By the fall of 1968, his health deteriorated even more.

At the same time, the opposition by Zulfiqar Ali Bhutto gained strength. On February 21, 1969, General Ayub threw in the towel declaring he would not seek re-election in 1970. By March, General Yahya Khan took control as the Chief Martial Law Administrator.

The repeated failed experiments of military rule in Pakistan make it abundantly clear that unlike other developing countries in the Middle East and in Southeast Asia where military dictators have enjoyed tremendous longevity, Pakistanis love independence and will not tolerate for long attempts to curb their political freedoms.

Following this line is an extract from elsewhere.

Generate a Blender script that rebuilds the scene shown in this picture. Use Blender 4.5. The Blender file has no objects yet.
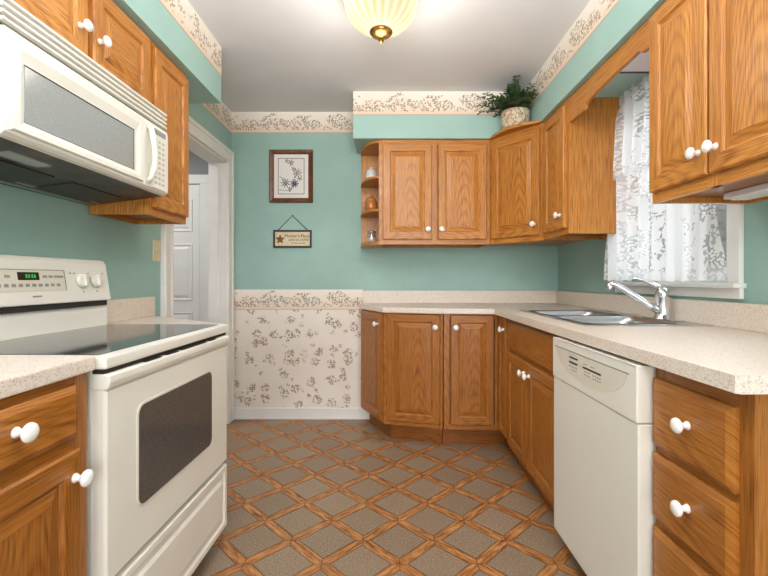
import bpy, bmesh, math, random
from mathutils import Vector, Matrix, noise
random.seed(7)
PI = math.pi
scene = bpy.context.scene
COL = scene.collection

# ------------------------------------------------------------------ node helpers
def lin(r, g, b):
    f = lambda c: (c/255/12.92) if c/255 <= 0.04045 else ((c/255+0.055)/1.055)**2.4
    return (f(r), f(g), f(b), 1)

class NT:
    def __init__(s, name):
        s.m = bpy.data.materials.new(name); s.m.use_nodes = True
        s.t = s.m.node_tree; s.t.nodes.clear()
        s.out = s.t.nodes.new('ShaderNodeOutputMaterial')
    def n(s, typ, ins=None, **props):
        nd = s.t.nodes.new(typ)
        for k, v in props.items(): setattr(nd, k, v)
        for k, v in (ins or {}).items(): s.put(nd.inputs[k], v)
        return nd
    def put(s, sock, v):
        if isinstance(v, bpy.types.NodeSocket): s.t.links.new(v, sock)
        elif isinstance(v, bpy.types.Node): s.t.links.new(v.outputs[0], sock)
        else: sock.default_value = v
    def math(s, op, a, b=0.0, c=0.0, clamp=False):
        nd = s.t.nodes.new('ShaderNodeMath'); nd.operation = op; nd.use_clamp = clamp
        s.put(nd.inputs[0], a); s.put(nd.inputs[1], b); s.put(nd.inputs[2], c)
        return nd.outputs[0]
    def mix(s, f, a, b, blend='MIX'):
        nd = s.t.nodes.new('ShaderNodeMix'); nd.data_type = 'RGBA'; nd.blend_type = blend
        s.put(nd.inputs[0], f); s.put(nd.inputs[6], a); s.put(nd.inputs[7], b)
        return nd.outputs[2]
    def ramp(s, f, stops, interp='LINEAR'):
        nd = s.t.nodes.new('ShaderNodeValToRGB'); cr = nd.color_ramp; cr.interpolation = interp
        while len(cr.elements) < len(stops): cr.elements.new(0.5)
        for e, (p, c) in zip(cr.elements, stops): e.position = p; e.color = c
        s.put(nd.inputs[0], f); return nd.outputs[0]
    def coords(s):
        return s.n('ShaderNodeTexCoord').outputs['Object']
    def xyz(s, v):
        nd = s.n('ShaderNodeSeparateXYZ', {0: v}); return nd.outputs
    def vec(s, x, y, z):
        nd = s.n('ShaderNodeCombineXYZ'); s.put(nd.inputs[0], x); s.put(nd.inputs[1], y); s.put(nd.inputs[2], z)
        return nd.outputs[0]
    def noise(s, v, scale, detail=3, rough=.5, dim='3D'):
        nd = s.n('ShaderNodeTexNoise', {'Vector': v, 'Scale': scale, 'Detail': detail, 'Roughness': rough}); return nd
    def scaled(s, v, sc):
        nd = s.n('ShaderNodeMapping', {'Vector': v}); nd.inputs['Scale'].default_value = sc; return nd.outputs[0]
    def bump(s, h, strength=.2, dist=.01):
        return s.n('ShaderNodeBump', {'Height': h, 'Strength': strength, 'Distance': dist}).outputs[0]
    def bsdf(s, **kw):
        p = s.n('ShaderNodeBsdfPrincipled')
        for k, v in kw.items(): s.put(p.inputs[k.replace('_', ' ')], v)
        s.t.links.new(p.outputs[0], s.out.inputs[0]); return p

def plain(name, rgb, rough=.45, metal=0.0, var=.06, scale=8, spec=None, bump=0, coat=0):
    k = NT(name); c = k.coords()
    nz = k.noise(c, scale, 4).outputs[0]
    col = lin(*rgb); d = tuple(x*(1-var*2) for x in col[:3])+(1,); l = tuple(min(1, x*(1+var)) for x in col[:3])+(1,)
    kw = dict(Base_Color=k.ramp(nz, [(.3, d), (.7, l)]), Roughness=rough, Metallic=metal)
    if coat: kw['Coat_Weight'] = coat
    p = k.bsdf(**kw)
    if bump: k.put(p.inputs['Normal'], k.bump(k.noise(c, scale*6, 5).outputs[0], bump, .004))
    return k.m

def oak(name, axis, dark=1.0):
    k = NT(name); x, y, z = k.xyz(k.coords())
    rnd = k.n('ShaderNodeObjectInfo').outputs['Random']
    if axis == 'x': x, z = z, x
    xx = k.math('MULTIPLY_ADD', y, .9, x)
    zz = k.math('MULTIPLY_ADD', rnd, 7.3, z)
    v = k.vec(xx, 0.0, zz)
    d1 = k.noise(k.scaled(v, (7, 7, 2.2)), 1.0, 3).outputs[0]
    xo = k.math('ADD', xx, k.math('MULTIPLY', k.math('SUBTRACT', rnd, .5), .05))
    big = k.noise(k.scaled(v, (4, 4, 1.1)), 1.0, 2).outputs[0]
    xo = k.math('ADD', xo, k.math('MULTIPLY', k.math('SUBTRACT', big, .5), .10))
    par = k.math('MULTIPLY_ADD', k.math('MULTIPLY', xo, xo), 46.0, zz)
    ph = k.math('ADD', k.math('MULTIPLY', par, 2*PI/.085), k.math('MULTIPLY', d1, 16.0))
    band = k.math('MULTIPLY_ADD', k.math('SINE', ph), .5, .5)
    band = k.math('POWER', band, 2.0)
    fine = k.noise(k.scaled(v, (150, 150, 5)), 1.0, 4, .6).outputs[0]
    streak = k.noise(k.scaled(v, (420, 420, 9)), 1.0, 2).outputs[0]
    f = k.math('ADD', k.math('MULTIPLY', fine, .70), k.math('MULTIPLY', band, .12))
    f = k.math('ADD', f, k.math('MULTIPLY', d1, .19))
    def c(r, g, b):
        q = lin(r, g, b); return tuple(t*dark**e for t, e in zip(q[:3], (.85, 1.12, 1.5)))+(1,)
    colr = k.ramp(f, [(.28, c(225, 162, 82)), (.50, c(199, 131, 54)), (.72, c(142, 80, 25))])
    pores = k.ramp(streak, [(.34, (.36, .27, .18, 1)), (.47, (1, 1, 1, 1))])
    colr = k.mix(.75, colr, pores, 'MULTIPLY')
    tint = k.ramp(rnd, [(0, (.90, .87, .84, 1)), (1, (1.0, 1.0, 1.0, 1))])
    colr = k.mix(1.0, colr, tint, 'MULTIPLY')
    p = k.bsdf(Base_Color=colr, Roughness=.36)
    k.put(p.inputs['Normal'], k.bump(fine, .12, .002))
    return k.m

def flower_layer(k, u, w, scale, thr, jitter, base, seedoff=0.0, speck=95.0, dens=.5):
    """clusters of tiny speckled blossoms and leaves on a paper base"""
    v = k.vec(k.math('ADD', u, seedoff), w, 0.0)
    wob = k.noise(v, 30.0, 2)
    vv = k.n('ShaderNodeVectorMath', {0: v, 1: k.n('ShaderNodeVectorMath', {0: wob.outputs['Color'], 1: (.05, .05, 0)}, operation='MULTIPLY').outputs[0]}, operation='ADD').outputs[0]
    vor = k.n('ShaderNodeTexVoronoi', {'Vector': vv, 'Scale': scale, 'Randomness': jitter}, voronoi_dimensions='2D')
    clus = k.math('LESS_THAN', vor.outputs['Distance'], thr)
    sp = k.n('ShaderNodeTexVoronoi', {'Vector': v, 'Scale': speck, 'Randomness': 1.0}, voronoi_dimensions='2D')
    rc = k.n('ShaderNodeSeparateColor', {0: sp.outputs['Color']})
    on = k.math('LESS_THAN', rc.outputs[1], dens)
    inn = k.math('LESS_THAN', sp.outputs['Distance'], .48)
    mask = k.math('MULTIPLY', k.math('MULTIPLY', clus, on), inn)
    pal = k.ramp(rc.outputs[0], [(0, lin(126, 130, 108)), (.18, lin(158, 130, 102)), (.38, lin(200, 152, 130)), (.56, lin(122, 112, 96)), (.70, lin(172, 128, 88)), (.9, lin(146, 152, 148))], 'CONSTANT')
    halo = k.math('MULTIPLY', k.math('LESS_THAN', vor.outputs['Distance'], thr*1.05), .12)
    b = k.mix(halo, base, lin(196, 178, 150))
    return k.mix(k.math('MULTIPLY', mask, .82), b, pal)

def mat_border(name, h):
    k = NT(name); x, y, z = k.xyz(k.coords())
    t = k.math('DIVIDE', z, h)
    paper = k.ramp(t, [(0, lin(222, 194, 170)), (.045, lin(232, 210, 190)), (.12, lin(234, 213, 194)), (.22, lin(236, 222, 206)), (.5, lin(239, 230, 217)), (1, lin(244, 238, 228))])
    # a trailing garland: taller at clumps, denser at the bottom
    hump = k.math('MULTIPLY_ADD', k.math('SINE', k.math('MULTIPLY', x, 2*PI/.26)), .14, .76)
    hn = k.noise(k.vec(k.math('MULTIPLY', x, 11.0), 0.0, 0.0), 1.0, 2).outputs[0]
    top = k.math('ADD', hump, k.math('MULTIPLY', k.math('SUBTRACT', hn, .5), .7))
    fl = flower_layer(k, x, z, 12.0, .54, 1.0, paper, 0.0, 78.0, .60)
    inside = k.math('MULTIPLY', k.math('LESS_THAN', t, top), k.math('GREATER_THAN', t, .14))
    col = k.mix(inside, paper, fl)
    edge = k.math('MULTIPLY', k.math('GREATER_THAN', t, .0), k.math('LESS_THAN', t, .02))
    col = k.mix(edge, col, lin(200, 160, 130))
    k.bsdf(Base_Color=col, Roughness=.7)
    return k.m

def mat_wallpaper(name):
    k = NT(name); x, y, z = k.xyz(k.coords())
    n2 = k.noise(k.coords(), 3.0, 2).outputs[0]
    paper = k.ramp(n2, [(.3, lin(230, 222, 212)), (.7, lin(240, 233, 223))])
    a = flower_layer(k, x, z, 7.6, .27, .85, paper, 3.7, 66.0, .68)
    col = flower_layer(k, x, z, 9.0, .14, 1.0, a, 11.1, 74.0, .66)
    k.bsdf(Base_Color=col, Roughness=.7)
    return k.m

def mat_paint(name, rgb, var=.05, rough=.6):
    k = NT(name); c = k.coords()
    n1 = k.noise(c, 2.2, 5, .6).outputs[0]; n2 = k.noise(c, 60, 3).outputs[0]
    col = lin(*rgb); d = tuple(t*(1-var*2) for t in col[:3])+(1,); l = tuple(min(1, t*(1+var)) for t in col[:3])+(1,)
    p = k.bsdf(Base_Color=k.ramp(n1, [(.3, d), (.7, l)]), Roughness=rough)
    k.put(p.inputs['Normal'], k.bump(n2, .08, .003))
    return k.m

def mat_ceiling():
    k = NT('ceiling_paint'); c = k.coords()
    n1 = k.noise(c, 1.6, 4).outputs[0]; n2 = k.noise(c, 130, 4, .7).outputs[0]
    p = k.bsdf(Base_Color=k.ramp(n1, [(.3, lin(216, 216, 219)), (.7, lin(226, 226, 229))]), Roughness=.8)
    k.put(p.inputs['Normal'], k.bump(n2, .3, .004))
    return k.m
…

At the very onset of General Ayub’s Martial Law, Justice M. R. Kiyani, the then Chief Justice of the West Pakistan High Court, articulated the very aspirations of freedom and independence of the people as he addressed the Bar Association in Karachi:

“There are quite a few thousand men who’d rather have the freedom of speech than a new pair of clothes and it is these who form a nation, not the office hunters, the license hunters, even the tillers of soil and drawers of water.”

Just two days later, the Chief Justice was forced to tender an apology for offending army officers.

Pakistan, despite its struggles with rule of law, violence, and crumbling infrastructure, is stronger today because no one can dare force a Chief Justice to apologise for upholding the Constitution and the principles of democracy.